How some piece of code can be a threat, is anyone’s guess, but as a game designer, he has a professional right to have an opinion on NFTs and whether or not they should be used in games.
This opinion however does not appear to derive from his skill, game design, but from his ideology which he appears to hold so strong to the point he has perverted complete trust into distrust.
That ideological capture does his profession a significant disservice because he is unduly limiting himself, without even experimenting first to see whether there might be some merit to this new invention.
Making him blind in effect as he does not see NFTs, he sees ideology, an ideology he has dreamed himself or mistakenly takes it as being that of the code when it is of some men.
Yet as convincing as the slides are on first look, they betray a man torn between what he says is the future, play to earn, and that it shouldn’t be. Between something that is new and cool and goes against his ideology, between complete trust that necessarily must give some mental dissonance when he sees it as distrust.
The man in short has fallen to propaganda, but if propaganda could prevail over objectivity, we would have not advanced.
Because as much as some might like to have total power, and total trust to abuse totally, there are plenty that would rather not be subject to the whims of abusers.
Abusers like Venturelli, who used his position to go into a biased polemic on a subject that he clearly does not understand.
But it is not that complicated, was his defense. Trust, power, money, is not complicated.
What is complicated then, if one hundred trillion and their many instruments, if the financing of music, film, and gaming, is not complicated?
Or is it more that he made it, and the centralized gatekeepers, including Steam with its cut, is fine.
Or rather is it more that he likes to have the power to change his game as he pleases, and each game to be a walled garden, and dislikes the limitations an immutable blockchain with cross gaming items can provide?
Because when he says trust is good, he does not quite answer the question as to why we should trust Venturelli specifically, or why the highest trust level is just 60% and with just trusting “most” people.

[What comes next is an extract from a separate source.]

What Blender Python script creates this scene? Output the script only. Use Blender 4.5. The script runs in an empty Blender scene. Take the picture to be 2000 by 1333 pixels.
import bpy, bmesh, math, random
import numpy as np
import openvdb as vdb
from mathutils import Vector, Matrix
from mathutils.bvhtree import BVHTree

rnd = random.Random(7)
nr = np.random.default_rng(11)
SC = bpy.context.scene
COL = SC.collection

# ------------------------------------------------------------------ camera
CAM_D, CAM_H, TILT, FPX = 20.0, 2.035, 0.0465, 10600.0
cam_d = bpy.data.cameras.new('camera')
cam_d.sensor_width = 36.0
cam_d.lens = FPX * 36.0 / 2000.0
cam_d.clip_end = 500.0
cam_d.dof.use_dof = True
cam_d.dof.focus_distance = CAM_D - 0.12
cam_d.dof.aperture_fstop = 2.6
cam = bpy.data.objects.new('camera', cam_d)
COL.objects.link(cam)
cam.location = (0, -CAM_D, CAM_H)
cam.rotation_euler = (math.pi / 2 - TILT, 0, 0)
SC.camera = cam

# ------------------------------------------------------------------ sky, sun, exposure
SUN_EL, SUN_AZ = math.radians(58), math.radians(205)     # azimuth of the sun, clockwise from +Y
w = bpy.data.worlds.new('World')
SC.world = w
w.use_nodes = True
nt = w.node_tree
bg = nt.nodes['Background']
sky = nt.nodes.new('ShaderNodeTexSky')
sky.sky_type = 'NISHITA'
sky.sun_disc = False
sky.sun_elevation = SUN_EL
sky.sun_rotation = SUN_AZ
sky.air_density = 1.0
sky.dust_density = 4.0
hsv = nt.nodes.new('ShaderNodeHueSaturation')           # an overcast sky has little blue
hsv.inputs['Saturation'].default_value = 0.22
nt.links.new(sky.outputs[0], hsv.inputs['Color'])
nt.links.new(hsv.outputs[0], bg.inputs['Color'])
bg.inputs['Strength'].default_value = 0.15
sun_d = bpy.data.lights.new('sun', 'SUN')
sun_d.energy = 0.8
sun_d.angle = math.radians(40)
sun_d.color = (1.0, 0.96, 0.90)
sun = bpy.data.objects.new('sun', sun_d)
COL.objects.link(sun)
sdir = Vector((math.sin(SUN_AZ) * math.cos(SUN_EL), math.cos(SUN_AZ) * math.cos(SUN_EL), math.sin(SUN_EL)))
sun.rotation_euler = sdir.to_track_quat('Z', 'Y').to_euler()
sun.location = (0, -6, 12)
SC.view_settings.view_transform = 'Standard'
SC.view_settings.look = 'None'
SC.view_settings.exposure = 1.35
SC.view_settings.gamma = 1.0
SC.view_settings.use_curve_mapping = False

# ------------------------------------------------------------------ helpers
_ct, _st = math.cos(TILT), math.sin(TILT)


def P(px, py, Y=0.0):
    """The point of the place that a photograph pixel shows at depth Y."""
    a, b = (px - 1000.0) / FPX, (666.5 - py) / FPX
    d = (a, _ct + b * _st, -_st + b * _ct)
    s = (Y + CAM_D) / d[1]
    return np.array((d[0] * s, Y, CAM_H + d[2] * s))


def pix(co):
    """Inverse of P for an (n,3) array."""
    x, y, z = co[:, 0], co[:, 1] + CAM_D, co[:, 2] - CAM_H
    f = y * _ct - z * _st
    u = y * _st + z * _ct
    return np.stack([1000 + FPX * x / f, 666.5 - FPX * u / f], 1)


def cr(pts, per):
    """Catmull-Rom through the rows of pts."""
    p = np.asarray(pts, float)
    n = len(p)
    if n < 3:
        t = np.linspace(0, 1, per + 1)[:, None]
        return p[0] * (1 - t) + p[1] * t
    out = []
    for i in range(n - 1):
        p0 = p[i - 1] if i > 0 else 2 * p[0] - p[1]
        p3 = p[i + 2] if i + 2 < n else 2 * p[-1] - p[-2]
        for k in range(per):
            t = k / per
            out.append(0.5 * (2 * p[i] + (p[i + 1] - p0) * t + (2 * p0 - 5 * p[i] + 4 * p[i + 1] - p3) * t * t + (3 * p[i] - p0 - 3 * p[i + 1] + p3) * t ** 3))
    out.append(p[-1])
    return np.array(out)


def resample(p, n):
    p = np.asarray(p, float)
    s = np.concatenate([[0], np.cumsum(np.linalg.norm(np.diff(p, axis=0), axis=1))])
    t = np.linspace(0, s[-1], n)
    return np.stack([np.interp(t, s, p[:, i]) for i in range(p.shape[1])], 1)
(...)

Ignoring in effect that the abuse of trust is far too real, far too common, and often very devastating. Sri Lanka being the latest tragic example.
While this was just a presentation therefore, Venturelli should have considered more the weight of the matter, rather than go heads on to potentially the disservice of the very society he speaks of.
A society that will throw him out just as easily as it rose him up if he fails to continue to satisfy it, or to adapt, by holding above objectivity the chains of ideology, or more correctly, by holding above objectivity as cover the chains of ideology to hide his pure selfish desires to have total control over the game.
Alas, if history tells anything is that the design of guilds is for them to eventually be broken. It won’t be different in gaming, with gamergate perhaps having the final say in the end.